-- Start MATERIAL FOR THE TASK --

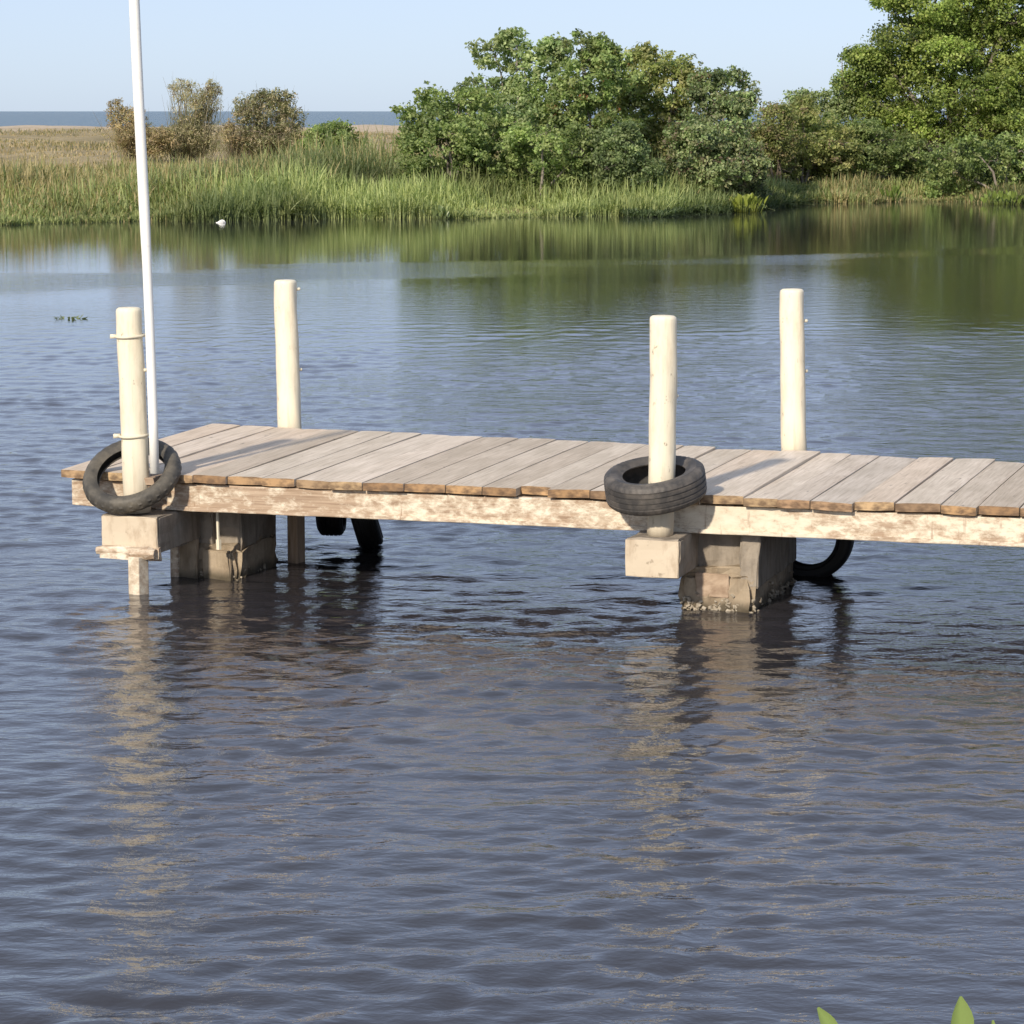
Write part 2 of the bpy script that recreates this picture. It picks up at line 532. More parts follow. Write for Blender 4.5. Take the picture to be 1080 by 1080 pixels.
def build_plank(u0, w, v0, v1, th, dz, tilt, parent):
    """one board along v, its own mesh, slightly cupped and bowed"""
    nv, nu = 12, 4
    L = v1 - v0
    bow = R.uniform(-.004, .006); skew = R.uniform(-.004, .004)
    vs, fs, mi = [], [], []
    def surf(k, j, top):
        s, t = j / nu, k / nv
        x = (s - .5) * w + skew * (t - .5)
        # eased edges
        edge = .004 if (j in (0, nu) and top) else 0
        y = v0 + L * t
        z = deck_dz(u0, y) + bow * math.sin(math.pi * t) + tilt * (s - .5) * w - edge - (0 if top else th) - .003 * math.cos((s - .5) * 2.5)
        return (x, y, z)
    for top in (True, False):
        for k in range(nv + 1):
            for j in range(nu + 1):
                x, y, z = surf(k, j, top)
                if k in (0, nv): y += R.uniform(-.005, .005)
                vs.append((x, y, z + dz))
    n1 = (nv + 1) * (nu + 1)
    ix = lambda k, j, b: b * n1 + k * (nu + 1) + j
    for k in range(nv):
        for j in range(nu):
            fs.append((ix(k, j, 0), ix(k, j + 1, 0), ix(k + 1, j + 1, 0), ix(k + 1, j, 0))); mi.append(0)
            fs.append((ix(k, j, 1), ix(k + 1, j, 1), ix(k + 1, j + 1, 1), ix(k, j + 1, 1))); mi.append(0)
        fs.append((ix(k, 0, 0), ix(k + 1, 0, 0), ix(k + 1, 0, 1), ix(k, 0, 1))); mi.append(0)
        fs.append((ix(k, nu, 0), ix(k, nu, 1), ix(k + 1, nu, 1), ix(k + 1, nu, 0))); mi.append(0)
    for j in range(nu):
        fs.append((ix(0, j, 0), ix(0, j, 1), ix(0, j + 1, 1), ix(0, j + 1, 0))); mi.append(1)
        fs.append((ix(nv, j, 0), ix(nv, j + 1, 0), ix(nv, j + 1, 1), ix(nv, j, 1))); mi.append(1)
    b = MB(); b.add(vs, fs, mi)
    return b.build('plank', [M_PLANK, M_END], parent, loc=(u0, 0, DZ))


u = 0.0
TH = .048
u_notch = u_at(552, 0)
while u < LEN:
    w = R.choice([.18, .20, .215, .23, .19, .245, .14, .205])
    gap = R.choice([.003, .004, .005, .006, .005, .012, .016])
    v0 = R.choice([R.uniform(-.015, .012), R.uniform(-.03, .02), -.004])
    if abs(u + w / 2 - u_notch) < .11: v0 = .085
    if u == 0: v0 = -.01
    build_plank(u + w / 2, w, v0, DEPTH + R.uniform(-.03, .03), TH, R.uniform(-.006, .005), R.uniform(-.035, .035), dock)
    u += w + gap

ZB = DZ - TH - .012
BH = .157


def beam(name, u0, u1, v0, v1, z0, z1, mats, n=30, jit=.004, **kw):
    """a long timber with slightly wandering faces"""
    vs, fs = [], []
    for i in range(n + 1):
        t = u0 + (u1 - u0) * i / n
        for (v, z) in ((v0, z0), (v1, z0), (v1, z1), (v0, z1)):
            vs.append((t, v + R.uniform(-jit, jit), z + deck_dz(t, v) + R.uniform(-jit, jit)))
    for i in range(n):
        for k in range(4):
            a, b = i * 4 + k, i * 4 + (k + 1) % 4
            fs.append((a, b, b + 4, a + 4))
    fs.append((3, 2, 1, 0)); fs.append(tuple(n * 4 + k for k in range(4)))
    fs = [tuple(reversed(f)) for f in fs]
    b = MB(); b.add(vs, fs)
    return b.build(name, mats, dock, bevel=.006, **kw)


ub0 = u_at(76, .04)
beam('side_beam', ub0, LEN - .1, .03, .10, ZB - BH, ZB, M_BEAM, n=60)
beam('bright_edge_strip', ub0 + .55, LEN - .12, .012, .026, ZB - BH - .003, ZB - BH + .024, M_BEAM, n=60, jit=.002)  # added strip, shaped to give the bright line of light under the beam
beam('cross_beam', ub0 + .1, LEN - .1, 1.30, 1.38, ZB - BH, ZB, M_BEAM_IN, n=20)
beam('cross_beam', ub0 + .1, LEN - .1, .70, .77, ZB - BH, ZB, M_BEAM_IN, n=20)

ZC1 = ZB - BH - .004          # top of the cap beams
ZC0 = ZC1 - .215


def solid(name, u0, u1, v0, v1, z0, z1, mats, jit=.01, seg=.09, parent=None, amp=.006, bev=.008):
    """subdivided rough block (cast concrete / timber)"""
    import bmesh
    bm = bmesh.new()
    vs = [bm.verts.new((x, y, z)) for z in (z0, z1) for y in (v0, v1) for x in (u0, u1)]
    for f in [(0, 2, 3, 1), (4, 5, 7, 6), (0, 1, 5, 4), (2, 6, 7, 3), (0, 4, 6, 2), (1, 3, 7, 5)]:
        bm.faces.new([vs[i] for i in f])
    for v in bm.verts: v.co += Vector((R.uniform(-jit, jit), R.uniform(-jit, jit), R.uniform(-jit, jit) * .6))
    bmesh.ops.bevel(bm, geom=list(bm.edges), offset=bev, segments=2, affect='EDGES')
    for _ in range(4):
        long = [e for e in bm.edges if e.calc_length() > seg]
        if not long: break
        bmesh.ops.subdivide_edges(bm, edges=long, cuts=1, use_grid_fill=True)
    bmesh.ops.triangulate(bm, faces=[f for f in bm.faces if len(f.verts) > 4])
    for v in bm.verts:
        v.co += Vector((R.uniform(-amp, amp), R.uniform(-amp, amp), R.uniform(-amp, amp)))
    me = bpy.data.meshes.new(name); bm.to_mesh(me); bm.free()
    for m in (mats if isinstance(mats, (list, tuple)) else [mats]): me.materials.append(m)
    o = bpy.data.objects.new(name, me); COL.objects.link(o); o.parent = parent or dock
    return o


# right cap and pier --------------------------------------------------
VF = -.27
ru0, ru1 = u_at(660, VF), u_at(717, VF)
solid('cap_beam', ru0, ru1, VF, DEPTH + .26, ZC0, ZC1, M_CAPG, jit=.004)
solid('cap_face', ru0 + .003, ru1 - .003, VF - .014, VF - .001, ZC0 + .004, ZC1 - .004, M_CAP, jit=.002, amp=.002, bev=.003)
pu0 = u_at(718, .06)


def pier(u0, u1, va, vb):
    root = solid('pier', u0, u1, va, vb, -.7, ZC0 - .03, M_CONC, jit=.02, amp=.013, bev=.03)
    return root


pr = pier(pu0, pu0 + .43, .10, 1.22)
solid('ledge', pu0 + .02, pu0 + .37, .13, 1.1, ZC0 - .06, ZC0 + .012, M_CONC, jit=.02, amp=.008, parent=pr)
solid('pier_column', pu0 + .335, pu0 + .445, .11, 1.22, ZC0 - .10, ZC1 + .02, M_CAPG, jit=.006, parent=pr)
solid('infill', ru1 - .02, pu0 + .34, .19, .95, ZC0 - .02, ZC1 - .004, M_CAPG, jit=.004, parent=pr)
solid('repair_board', pu0 + .085, pu0 + .275, .085, .10, ZC0 - .155, ZC0 - .02, M_STAKE, jit=.006, amp=.002, bev=.003, parent=pr)


def crust(u0, u1, va, vb, parent, n=140):
    b = MB()
    for _ in range(n):
        side = R.random()
        if side < .55: p = (R.uniform(u0, u1), va - .004)
        elif side < .9: p = (u1 + .004, R.uniform(va, vb))
        else: p = (u0 - .003, R.uniform(va, vb))
        z = abs(R.gauss(0, .04)) - .015
        r = R.uniform(.006, .014)
        Mx = Matrix.Translation((p[0], p[1], z)) @ Matrix.Rotation(R.uniform(0, 6), 4, Vector((R.gauss(0, 1), R.gauss(0, 1), R.gauss(0, 1))).normalized())
        b.box((-r, -r * .8, -r * .5), (r, r * .8, r * .5), jit=r * .35, M=Mx)
    return tag(b.build('oyster_crust', M_SHELL, parent, bevel=.003, smooth=True), kind='stuff')


crust(pu0, pu0 + .43, .10, 1.22, pr)

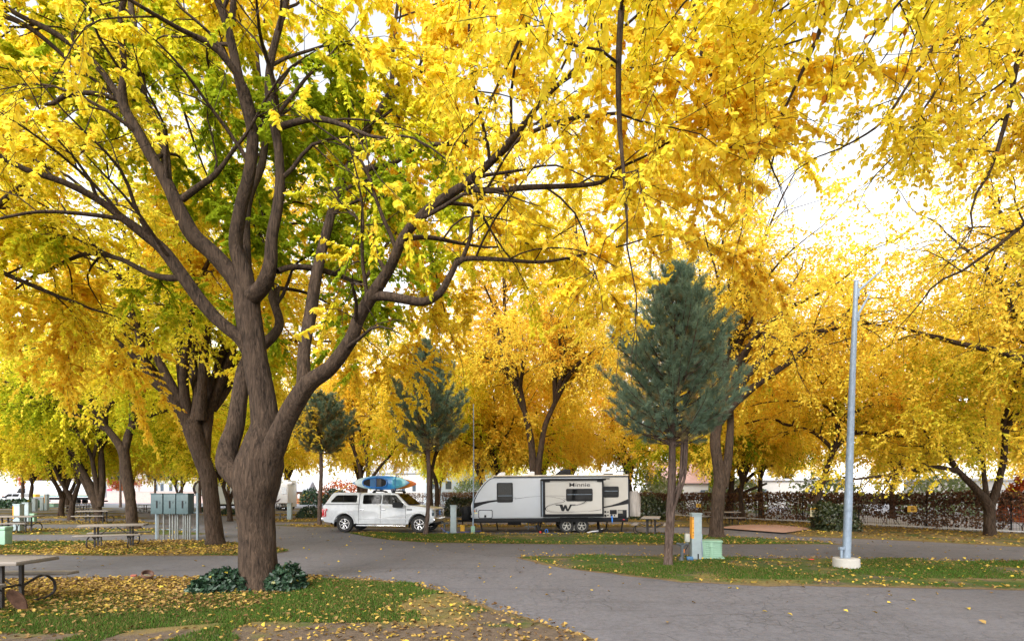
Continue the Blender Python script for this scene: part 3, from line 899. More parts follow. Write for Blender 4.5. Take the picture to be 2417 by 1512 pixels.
yellow_tree("golden_tree", "tall golden tree with a forked trunk just right of the biggest pine", b9, 55, [
    [(1692, 1271, b9.y, 30), (1692, 1258, b9.y, 21), (1692, 1220, b9.y, 18), (1696, 1170, b9.y, 18), (1700, 1130, b9.y, 17), (1692, 1080, b9.y, 14), (1688, 1040, b9.y, 14), (1692, 1000, b9.y, 15)],
    [(1708, 1150, b9.y, 12), (1716, 1100, b9.y + .2, 12), (1722, 1040, b9.y + .3, 11), (1724, 970, b9.y + .4, 9), (1712, 900, b9.y + .6, 8)]],
    wm=.82, H=16, Rr=6.4, n=15, tone=.62, patch=.10, mat=LEAFO, size=.125, lean=(.8, 0), zlow=.34, zmin=3.9, per=10, cut=lambda w: (w[:, 2] > 12.0) & (w[:, 0] > 10.8), extra=[
    [(1692, 1000, b9.y, 13), (1730, 955, b9.y - .2, 11), (1780, 912, b9.y - .4, 9), (1840, 870, b9.y - .7, 8), (1900, 825, b9.y - 1, 7), (1960, 770, b9.y - 1.3, 5)],
    [(1745, 945, b9.y - .2, 9), (1752, 900, b9.y, 7), (1740, 830, b9.y + .3, 6), (1760, 740, b9.y + .5, 5), (1750, 640, b9.y + .7, 4)]])
b11 = foot(1922, 1250)
yellow_tree("golden_tree", "slender leaning golden tree with a yellow and white notice fixed to its trunk", b11, 66, [
    [(1922, 1253, b11.y, 16), (1922, 1240, b11.y, 12), (1924, 1210, b11.y, 11), (1933, 1165, b11.y, 11), (1950, 1110, b11.y, 10), (1967, 1062, b11.y, 9), (1978, 1020, b11.y, 7)]],
    wm=.62, H=11.5, Rr=6.0, n=9, tone=.5, patch=.22, mat=LEAFO, size=.14, zlow=.30, zmin=3.0, extra=[
    [(1965, 1065, b11.y, 7), (2000, 1030, b11.y - .3, 6), (2040, 1020, b11.y - .7, 5), (2110, 1030, b11.y - 1.2, 4)],
    [(1966, 1060, b11.y, 6), (1920, 1020, b11.y + .3, 5), (1850, 1000, b11.y + .6, 4)]])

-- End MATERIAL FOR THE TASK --

EXERCISE OBJECTIVE: Could the lines from the top of the material through the line with "loc=(u0, 0, DZ))" be repeated exactly, pictures left out?

ANSWER TO THIS EXERCISE:
Write part 2 of the bpy script that recreates this picture. It picks up at line 532. More parts follow. Write for Blender 4.5. Take the picture to be 1080 by 1080 pixels.
def build_plank(u0, w, v0, v1, th, dz, tilt, parent):
    """one board along v, its own mesh, slightly cupped and bowed"""
    nv, nu = 12, 4
    L = v1 - v0
    bow = R.uniform(-.004, .006); skew = R.uniform(-.004, .004)
    vs, fs, mi = [], [], []
    def surf(k, j, top):
        s, t = j / nu, k / nv
        x = (s - .5) * w + skew * (t - .5)
        # eased edges
        edge = .004 if (j in (0, nu) and top) else 0
        y = v0 + L * t
        z = deck_dz(u0, y) + bow * math.sin(math.pi * t) + tilt * (s - .5) * w - edge - (0 if top else th) - .003 * math.cos((s - .5) * 2.5)
        return (x, y, z)
    for top in (True, False):
        for k in range(nv + 1):
            for j in range(nu + 1):
                x, y, z = surf(k, j, top)
                if k in (0, nv): y += R.uniform(-.005, .005)
                vs.append((x, y, z + dz))
    n1 = (nv + 1) * (nu + 1)
    ix = lambda k, j, b: b * n1 + k * (nu + 1) + j
    for k in range(nv):
        for j in range(nu):
            fs.append((ix(k, j, 0), ix(k, j + 1, 0), ix(k + 1, j + 1, 0), ix(k + 1, j, 0))); mi.append(0)
            fs.append((ix(k, j, 1), ix(k + 1, j, 1), ix(k + 1, j + 1, 1), ix(k, j + 1, 1))); mi.append(0)
        fs.append((ix(k, 0, 0), ix(k + 1, 0, 0), ix(k + 1, 0, 1), ix(k, 0, 1))); mi.append(0)
        fs.append((ix(k, nu, 0), ix(k, nu, 1), ix(k + 1, nu, 1), ix(k + 1, nu, 0))); mi.append(0)
    for j in range(nu):
        fs.append((ix(0, j, 0), ix(0, j, 1), ix(0, j + 1, 1), ix(0, j + 1, 0))); mi.append(1)
        fs.append((ix(nv, j, 0), ix(nv, j + 1, 0), ix(nv, j + 1, 1), ix(nv, j, 1))); mi.append(1)
    b = MB(); b.add(vs, fs, mi)
    return b.build('plank', [M_PLANK, M_END], parent, loc=(u0, 0, DZ))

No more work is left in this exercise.